Avis de Xirong : "La géographie, ça sert d’abord à faire la guerre (Yves Lacoste)"
Cet ouvrage est paru en anglais en 2015 sous le titre de Prisoners of geography et a compté parmi les best-sellers de cette année-là. Le livre évoque la force de l’influence de la géographie dans les conflits ouverts et les tensions sous-jacentes entre divers pays, ou plus globalement dans les stratégies en matière de relations internationales de certains pays.
Le livre décrit ainsi, très bien l'impact multidimensionnel que la géographie physique et économique de l’actuelle Chine a sur sa présence dans les affaires internationales. D’après l’auteur, le ministère chinois de l’Agriculture estimerait que des terres arables du pays sont polluées ou dégradées à plus de 40% (page 91). Ne nous étonnons pas de l’achat par des sociétés chinoises de terres agricoles en Afrique et en Europe (la France étant loin d’être négligée en la matière). Pour continuer son développement économique, l’Empire du milieu non seulement construit des équipements en Afrique mais dans ce même pays essaie de mettre la main sur minerais et métiers précieux.
La Chine rénove aussi de nombreux ports de pays de l’Océan Indien depuis la Birmanie au Pakistan, avec dans cet état Gwadar, en eau profonde, ville reliée par la voie ferrée à la frontière chinoise de la province du Xinjiang , à près de 3 000 km. Ceci pour que ses bateaux de commerce y séjournent mais ces lieux côtiers peuvent servir également ultérieurement de bases militaires. L’auteur n’évalue pas le nombre de travailleurs chinois (employés par des firmes de leur pays) à l’étranger mais il est considérable et il prédit qu’un jour une prise d’otages les concernera (page 102). Le cinéma chinois a déjà mis cela en scène, nous le savons personnellement.

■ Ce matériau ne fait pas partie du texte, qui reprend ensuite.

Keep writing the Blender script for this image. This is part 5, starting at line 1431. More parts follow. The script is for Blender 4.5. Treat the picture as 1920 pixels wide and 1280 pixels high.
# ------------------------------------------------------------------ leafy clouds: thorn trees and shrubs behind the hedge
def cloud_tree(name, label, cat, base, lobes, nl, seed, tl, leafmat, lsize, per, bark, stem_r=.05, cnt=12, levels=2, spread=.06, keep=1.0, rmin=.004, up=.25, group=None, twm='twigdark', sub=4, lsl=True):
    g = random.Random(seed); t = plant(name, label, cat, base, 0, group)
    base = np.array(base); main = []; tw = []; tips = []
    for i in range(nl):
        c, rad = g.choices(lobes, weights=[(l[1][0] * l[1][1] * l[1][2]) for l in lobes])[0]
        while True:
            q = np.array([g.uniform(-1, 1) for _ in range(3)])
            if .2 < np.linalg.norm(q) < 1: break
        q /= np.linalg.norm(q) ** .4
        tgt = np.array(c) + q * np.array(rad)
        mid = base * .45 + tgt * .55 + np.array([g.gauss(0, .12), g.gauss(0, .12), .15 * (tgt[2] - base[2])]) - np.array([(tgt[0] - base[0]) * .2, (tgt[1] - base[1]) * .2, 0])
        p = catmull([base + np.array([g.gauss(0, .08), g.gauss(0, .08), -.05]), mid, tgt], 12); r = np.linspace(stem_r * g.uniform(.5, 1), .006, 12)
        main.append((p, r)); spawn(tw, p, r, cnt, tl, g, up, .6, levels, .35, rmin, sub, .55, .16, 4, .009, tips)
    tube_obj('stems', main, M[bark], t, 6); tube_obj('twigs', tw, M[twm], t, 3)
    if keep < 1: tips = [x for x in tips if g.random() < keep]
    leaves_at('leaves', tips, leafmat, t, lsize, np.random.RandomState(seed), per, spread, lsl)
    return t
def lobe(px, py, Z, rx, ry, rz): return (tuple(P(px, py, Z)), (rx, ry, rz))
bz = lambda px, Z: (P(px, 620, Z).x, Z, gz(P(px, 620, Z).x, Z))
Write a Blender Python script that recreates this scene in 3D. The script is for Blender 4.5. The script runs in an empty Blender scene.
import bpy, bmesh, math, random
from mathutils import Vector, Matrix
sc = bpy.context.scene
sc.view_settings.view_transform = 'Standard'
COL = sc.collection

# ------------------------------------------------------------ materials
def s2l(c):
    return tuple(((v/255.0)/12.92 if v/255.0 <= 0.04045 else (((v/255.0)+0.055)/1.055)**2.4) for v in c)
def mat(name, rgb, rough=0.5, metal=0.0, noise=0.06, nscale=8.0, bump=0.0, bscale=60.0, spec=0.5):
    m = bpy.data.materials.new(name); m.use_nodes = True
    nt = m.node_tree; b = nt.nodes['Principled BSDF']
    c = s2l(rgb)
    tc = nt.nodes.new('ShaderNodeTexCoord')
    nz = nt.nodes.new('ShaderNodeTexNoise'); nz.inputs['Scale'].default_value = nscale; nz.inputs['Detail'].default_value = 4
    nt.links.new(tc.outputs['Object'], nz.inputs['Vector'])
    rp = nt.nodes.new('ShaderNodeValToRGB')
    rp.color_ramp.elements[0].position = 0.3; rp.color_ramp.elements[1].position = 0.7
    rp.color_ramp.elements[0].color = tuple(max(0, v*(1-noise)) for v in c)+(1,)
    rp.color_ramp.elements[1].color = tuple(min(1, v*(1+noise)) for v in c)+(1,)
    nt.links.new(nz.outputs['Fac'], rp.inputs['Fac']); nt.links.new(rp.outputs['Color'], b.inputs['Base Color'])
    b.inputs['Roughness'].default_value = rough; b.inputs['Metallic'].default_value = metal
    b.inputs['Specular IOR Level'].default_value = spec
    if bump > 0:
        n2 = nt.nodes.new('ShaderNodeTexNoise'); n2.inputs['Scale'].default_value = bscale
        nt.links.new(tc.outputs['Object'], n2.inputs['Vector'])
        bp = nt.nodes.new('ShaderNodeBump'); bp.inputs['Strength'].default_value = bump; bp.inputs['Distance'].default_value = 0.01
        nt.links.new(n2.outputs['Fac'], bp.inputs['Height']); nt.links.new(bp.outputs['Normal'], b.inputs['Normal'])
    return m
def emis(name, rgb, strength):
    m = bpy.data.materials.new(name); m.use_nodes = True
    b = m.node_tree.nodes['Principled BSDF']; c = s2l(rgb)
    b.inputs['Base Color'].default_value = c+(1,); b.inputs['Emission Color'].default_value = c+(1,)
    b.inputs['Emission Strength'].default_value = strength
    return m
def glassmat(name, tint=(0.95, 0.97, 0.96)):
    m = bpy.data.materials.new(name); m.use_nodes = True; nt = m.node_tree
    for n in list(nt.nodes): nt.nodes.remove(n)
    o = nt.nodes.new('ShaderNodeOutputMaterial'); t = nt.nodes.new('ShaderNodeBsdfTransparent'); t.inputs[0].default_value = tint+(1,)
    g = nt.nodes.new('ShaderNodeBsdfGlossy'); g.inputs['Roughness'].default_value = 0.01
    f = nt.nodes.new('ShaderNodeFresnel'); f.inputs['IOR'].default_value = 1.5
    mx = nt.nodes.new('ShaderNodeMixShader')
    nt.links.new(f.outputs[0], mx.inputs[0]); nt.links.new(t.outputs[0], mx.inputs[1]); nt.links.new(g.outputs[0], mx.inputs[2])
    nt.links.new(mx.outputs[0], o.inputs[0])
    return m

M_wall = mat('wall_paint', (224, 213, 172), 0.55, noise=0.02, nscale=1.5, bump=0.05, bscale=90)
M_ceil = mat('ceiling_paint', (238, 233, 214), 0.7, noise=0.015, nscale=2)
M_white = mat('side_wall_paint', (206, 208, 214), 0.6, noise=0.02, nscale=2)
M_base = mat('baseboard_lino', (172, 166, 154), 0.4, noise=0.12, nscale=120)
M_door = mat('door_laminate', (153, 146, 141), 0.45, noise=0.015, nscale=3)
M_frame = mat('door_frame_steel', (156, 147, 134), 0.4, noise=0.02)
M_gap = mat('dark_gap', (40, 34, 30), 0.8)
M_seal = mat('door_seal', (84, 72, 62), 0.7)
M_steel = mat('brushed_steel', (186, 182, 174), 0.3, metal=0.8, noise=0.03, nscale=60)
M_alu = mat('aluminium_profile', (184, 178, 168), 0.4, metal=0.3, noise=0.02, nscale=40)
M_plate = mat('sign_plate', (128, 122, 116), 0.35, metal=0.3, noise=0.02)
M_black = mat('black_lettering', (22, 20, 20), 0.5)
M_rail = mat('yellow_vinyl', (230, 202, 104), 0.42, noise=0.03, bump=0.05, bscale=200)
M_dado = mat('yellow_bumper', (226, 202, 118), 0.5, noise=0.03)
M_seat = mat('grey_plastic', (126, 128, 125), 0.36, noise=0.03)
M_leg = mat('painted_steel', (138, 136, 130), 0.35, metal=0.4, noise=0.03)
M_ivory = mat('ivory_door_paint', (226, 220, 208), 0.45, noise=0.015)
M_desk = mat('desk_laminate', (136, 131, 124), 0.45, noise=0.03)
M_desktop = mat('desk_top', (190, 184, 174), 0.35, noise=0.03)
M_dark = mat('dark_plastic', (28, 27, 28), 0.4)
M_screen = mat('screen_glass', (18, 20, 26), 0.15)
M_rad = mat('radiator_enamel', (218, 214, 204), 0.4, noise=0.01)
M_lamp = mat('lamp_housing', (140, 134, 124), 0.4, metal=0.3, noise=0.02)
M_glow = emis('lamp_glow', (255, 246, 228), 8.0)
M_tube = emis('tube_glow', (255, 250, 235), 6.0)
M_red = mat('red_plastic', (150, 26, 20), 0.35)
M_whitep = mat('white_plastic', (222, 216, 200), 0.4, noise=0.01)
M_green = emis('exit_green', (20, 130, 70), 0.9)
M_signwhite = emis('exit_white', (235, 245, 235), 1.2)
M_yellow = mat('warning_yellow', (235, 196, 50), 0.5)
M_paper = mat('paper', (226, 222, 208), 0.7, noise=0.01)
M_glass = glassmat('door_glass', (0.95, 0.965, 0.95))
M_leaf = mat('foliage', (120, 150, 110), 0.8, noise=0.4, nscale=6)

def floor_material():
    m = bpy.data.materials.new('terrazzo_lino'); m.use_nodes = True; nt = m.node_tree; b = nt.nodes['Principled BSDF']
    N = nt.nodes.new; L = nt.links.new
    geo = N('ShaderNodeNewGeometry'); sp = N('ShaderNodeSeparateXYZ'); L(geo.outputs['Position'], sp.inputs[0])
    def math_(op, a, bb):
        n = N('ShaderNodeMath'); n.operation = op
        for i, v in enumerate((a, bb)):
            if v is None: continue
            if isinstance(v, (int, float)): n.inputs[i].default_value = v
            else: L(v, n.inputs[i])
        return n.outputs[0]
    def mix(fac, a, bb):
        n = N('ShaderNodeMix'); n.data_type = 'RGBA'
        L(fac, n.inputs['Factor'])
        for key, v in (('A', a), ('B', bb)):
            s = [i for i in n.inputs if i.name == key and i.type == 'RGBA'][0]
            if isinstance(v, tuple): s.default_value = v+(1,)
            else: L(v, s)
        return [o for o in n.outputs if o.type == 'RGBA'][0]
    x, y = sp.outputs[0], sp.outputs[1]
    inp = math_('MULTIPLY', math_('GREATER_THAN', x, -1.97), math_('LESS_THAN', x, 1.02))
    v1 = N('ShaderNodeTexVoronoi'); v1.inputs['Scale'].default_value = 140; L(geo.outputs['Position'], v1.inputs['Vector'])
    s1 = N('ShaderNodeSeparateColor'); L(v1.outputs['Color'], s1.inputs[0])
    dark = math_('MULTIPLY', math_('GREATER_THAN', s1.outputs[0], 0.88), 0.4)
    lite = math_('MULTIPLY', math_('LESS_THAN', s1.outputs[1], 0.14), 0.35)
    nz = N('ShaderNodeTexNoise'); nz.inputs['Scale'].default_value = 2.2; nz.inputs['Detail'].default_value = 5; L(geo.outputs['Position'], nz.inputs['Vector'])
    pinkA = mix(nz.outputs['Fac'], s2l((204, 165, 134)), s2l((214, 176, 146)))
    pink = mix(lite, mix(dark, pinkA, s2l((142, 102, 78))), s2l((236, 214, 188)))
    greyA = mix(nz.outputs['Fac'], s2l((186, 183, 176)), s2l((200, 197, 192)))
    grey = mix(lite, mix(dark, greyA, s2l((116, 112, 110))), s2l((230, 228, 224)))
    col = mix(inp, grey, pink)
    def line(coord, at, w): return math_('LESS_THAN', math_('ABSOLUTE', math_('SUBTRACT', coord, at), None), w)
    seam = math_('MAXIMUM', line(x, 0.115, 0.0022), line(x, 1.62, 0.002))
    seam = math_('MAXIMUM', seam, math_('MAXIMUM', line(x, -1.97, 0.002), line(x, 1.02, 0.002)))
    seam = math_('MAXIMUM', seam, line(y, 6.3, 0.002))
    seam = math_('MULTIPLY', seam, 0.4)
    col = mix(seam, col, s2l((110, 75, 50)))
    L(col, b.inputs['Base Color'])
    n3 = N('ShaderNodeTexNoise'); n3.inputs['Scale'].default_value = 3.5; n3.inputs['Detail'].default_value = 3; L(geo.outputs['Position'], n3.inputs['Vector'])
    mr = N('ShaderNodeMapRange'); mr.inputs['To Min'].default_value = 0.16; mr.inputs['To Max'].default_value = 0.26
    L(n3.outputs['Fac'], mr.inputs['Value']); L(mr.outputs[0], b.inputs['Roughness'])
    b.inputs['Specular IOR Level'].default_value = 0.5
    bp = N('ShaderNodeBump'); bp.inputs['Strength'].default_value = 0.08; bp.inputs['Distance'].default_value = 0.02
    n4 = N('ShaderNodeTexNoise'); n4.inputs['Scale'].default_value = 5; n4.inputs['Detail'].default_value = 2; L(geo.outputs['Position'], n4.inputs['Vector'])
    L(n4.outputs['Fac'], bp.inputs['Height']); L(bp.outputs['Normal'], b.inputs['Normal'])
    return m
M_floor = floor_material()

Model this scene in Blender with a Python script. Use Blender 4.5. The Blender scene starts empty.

Sur la Chine, pour appuyer son raisonnement, l’auteur fournit des indications intéressantes, ainsi il explique que le projet chinois de canal au Nicaragua, dont l’objectif est de joindre les deux océans qui bordent ce petit pays, ne se fera très vraisemblablement pas. On apprend que depuis 2006 des trains relient directement Shanghai à Lhassa, la traversée des monts Kulun a été une performance technique extraordinaire (page 84). Ceci amène à poser la question des relations de l’état chinois avec des populations minoritaires (dont les Tibétains et les Ouïghours) et avec l’Inde. La question de Taïwan est traitée mais sans tenir compte de l’élection récente d’une présidente indépendantiste, des discours de Xi Jinping et de l’élection de Trump, le danger de conflit là est bien plus chargé de potentialités belliqueuses qu’il y a trois ou quatre ans (quand l’auteur rédigeait son ouvrage).
Avec chaque fois une ou deux cartes, de dimension malheureusement parfois réduite, sont présentées, en fonction des objectifs de géographie stratégique poursuivis, les politiques étrangères de la Russie, des USA, des pays de l’Europe occidentale, de l’Inde et du Pakistan réunis, de l’ensemble Corée et Japon, des pays du Proche-Orient (dont l'Iran). Pour les chapitres sur l’Afrique, l’Amérique latine et l’Arctique, on parlera plutôt des impacts subis dans certains pays de ces espaces.